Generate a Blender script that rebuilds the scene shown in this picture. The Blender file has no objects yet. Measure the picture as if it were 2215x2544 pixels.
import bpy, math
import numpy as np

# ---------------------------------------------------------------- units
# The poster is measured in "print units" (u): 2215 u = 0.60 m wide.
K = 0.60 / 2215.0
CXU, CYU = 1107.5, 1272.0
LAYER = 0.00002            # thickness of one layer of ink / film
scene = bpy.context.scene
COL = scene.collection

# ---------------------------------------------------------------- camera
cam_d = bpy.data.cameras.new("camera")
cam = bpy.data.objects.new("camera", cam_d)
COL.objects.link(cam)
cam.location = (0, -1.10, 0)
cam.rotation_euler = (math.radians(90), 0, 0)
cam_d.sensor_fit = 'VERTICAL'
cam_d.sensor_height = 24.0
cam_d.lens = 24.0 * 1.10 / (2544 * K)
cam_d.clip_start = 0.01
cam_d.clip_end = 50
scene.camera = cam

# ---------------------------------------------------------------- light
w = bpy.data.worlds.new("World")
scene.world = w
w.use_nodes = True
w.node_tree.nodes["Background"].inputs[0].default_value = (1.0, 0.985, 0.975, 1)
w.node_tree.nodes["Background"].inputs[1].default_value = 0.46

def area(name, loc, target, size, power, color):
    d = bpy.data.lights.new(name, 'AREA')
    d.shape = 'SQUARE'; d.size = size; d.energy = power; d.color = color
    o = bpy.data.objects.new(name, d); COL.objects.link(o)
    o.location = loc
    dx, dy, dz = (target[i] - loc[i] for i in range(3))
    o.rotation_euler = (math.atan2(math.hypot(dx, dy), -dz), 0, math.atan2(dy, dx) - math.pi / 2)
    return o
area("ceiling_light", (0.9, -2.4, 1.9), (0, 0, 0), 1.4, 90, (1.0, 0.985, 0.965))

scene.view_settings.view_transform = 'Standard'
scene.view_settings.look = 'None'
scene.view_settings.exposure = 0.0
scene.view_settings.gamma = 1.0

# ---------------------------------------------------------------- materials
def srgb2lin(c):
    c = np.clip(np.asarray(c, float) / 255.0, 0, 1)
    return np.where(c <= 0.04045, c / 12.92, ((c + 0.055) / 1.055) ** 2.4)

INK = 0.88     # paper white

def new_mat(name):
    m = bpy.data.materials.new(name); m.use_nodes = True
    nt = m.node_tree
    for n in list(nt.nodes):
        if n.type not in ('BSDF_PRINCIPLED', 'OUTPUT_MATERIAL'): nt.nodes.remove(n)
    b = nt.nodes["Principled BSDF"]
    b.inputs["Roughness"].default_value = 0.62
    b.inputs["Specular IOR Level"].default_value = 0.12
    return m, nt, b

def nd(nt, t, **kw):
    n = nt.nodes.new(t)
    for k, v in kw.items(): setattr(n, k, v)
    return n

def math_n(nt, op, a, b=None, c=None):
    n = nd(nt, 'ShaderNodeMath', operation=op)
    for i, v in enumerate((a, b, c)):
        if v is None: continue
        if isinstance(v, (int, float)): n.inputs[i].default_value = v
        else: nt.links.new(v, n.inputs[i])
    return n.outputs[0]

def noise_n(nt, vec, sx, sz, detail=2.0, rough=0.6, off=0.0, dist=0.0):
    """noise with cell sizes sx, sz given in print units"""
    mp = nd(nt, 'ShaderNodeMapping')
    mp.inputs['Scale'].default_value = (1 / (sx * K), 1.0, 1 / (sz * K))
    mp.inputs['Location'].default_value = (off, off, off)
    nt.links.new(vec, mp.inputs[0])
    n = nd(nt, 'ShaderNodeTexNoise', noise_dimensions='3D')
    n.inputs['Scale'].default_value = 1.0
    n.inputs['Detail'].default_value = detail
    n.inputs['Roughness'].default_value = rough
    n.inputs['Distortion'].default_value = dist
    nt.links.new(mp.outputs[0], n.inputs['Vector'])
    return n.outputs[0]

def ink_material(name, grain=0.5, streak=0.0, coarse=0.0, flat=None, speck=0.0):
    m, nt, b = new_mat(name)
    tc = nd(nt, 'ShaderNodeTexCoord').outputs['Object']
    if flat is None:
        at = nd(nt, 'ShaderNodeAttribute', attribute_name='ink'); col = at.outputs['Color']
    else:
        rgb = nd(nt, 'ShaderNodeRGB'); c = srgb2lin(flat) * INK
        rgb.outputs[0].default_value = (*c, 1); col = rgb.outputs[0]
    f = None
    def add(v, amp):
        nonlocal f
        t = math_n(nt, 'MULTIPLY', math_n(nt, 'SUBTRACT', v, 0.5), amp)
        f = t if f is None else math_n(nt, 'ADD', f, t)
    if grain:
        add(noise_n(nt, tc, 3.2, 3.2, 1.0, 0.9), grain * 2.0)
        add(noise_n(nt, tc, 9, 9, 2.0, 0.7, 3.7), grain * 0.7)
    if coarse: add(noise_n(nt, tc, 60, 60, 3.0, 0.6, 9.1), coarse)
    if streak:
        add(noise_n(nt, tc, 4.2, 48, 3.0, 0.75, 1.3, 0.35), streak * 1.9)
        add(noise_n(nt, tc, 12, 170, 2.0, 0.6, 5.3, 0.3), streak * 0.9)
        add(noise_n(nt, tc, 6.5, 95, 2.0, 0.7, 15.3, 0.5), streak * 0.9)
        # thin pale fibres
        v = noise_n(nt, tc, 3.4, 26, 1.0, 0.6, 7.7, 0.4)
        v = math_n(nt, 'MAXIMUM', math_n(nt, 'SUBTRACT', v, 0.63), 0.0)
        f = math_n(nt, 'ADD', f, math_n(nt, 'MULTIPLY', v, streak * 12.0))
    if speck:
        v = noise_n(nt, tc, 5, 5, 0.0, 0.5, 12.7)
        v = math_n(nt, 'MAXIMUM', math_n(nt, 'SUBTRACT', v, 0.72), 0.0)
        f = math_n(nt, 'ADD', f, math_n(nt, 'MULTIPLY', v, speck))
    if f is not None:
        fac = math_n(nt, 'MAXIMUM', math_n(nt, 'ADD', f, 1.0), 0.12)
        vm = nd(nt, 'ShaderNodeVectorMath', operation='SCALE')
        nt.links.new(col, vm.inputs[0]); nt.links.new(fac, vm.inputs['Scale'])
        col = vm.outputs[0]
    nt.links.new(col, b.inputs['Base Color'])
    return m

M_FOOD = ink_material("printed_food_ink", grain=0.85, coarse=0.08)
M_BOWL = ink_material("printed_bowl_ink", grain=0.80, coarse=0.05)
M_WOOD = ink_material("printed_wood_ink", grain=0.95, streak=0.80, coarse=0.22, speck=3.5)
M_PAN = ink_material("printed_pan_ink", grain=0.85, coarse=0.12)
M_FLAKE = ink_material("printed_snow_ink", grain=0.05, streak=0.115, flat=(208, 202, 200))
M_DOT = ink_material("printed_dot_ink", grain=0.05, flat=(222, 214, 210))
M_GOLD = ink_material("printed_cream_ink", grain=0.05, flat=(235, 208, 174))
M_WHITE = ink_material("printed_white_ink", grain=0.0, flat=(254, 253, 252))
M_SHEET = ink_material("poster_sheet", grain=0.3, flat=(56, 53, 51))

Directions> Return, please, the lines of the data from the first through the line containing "COL = scene.collection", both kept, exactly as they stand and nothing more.

Written solution>
Generate a Blender script that rebuilds the scene shown in this picture. The Blender file has no objects yet. Measure the picture as if it were 2215x2544 pixels.
import bpy, math
import numpy as np

# ---------------------------------------------------------------- units
# The poster is measured in "print units" (u): 2215 u = 0.60 m wide.
K = 0.60 / 2215.0
CXU, CYU = 1107.5, 1272.0
LAYER = 0.00002            # thickness of one layer of ink / film
scene = bpy.context.scene
COL = scene.collection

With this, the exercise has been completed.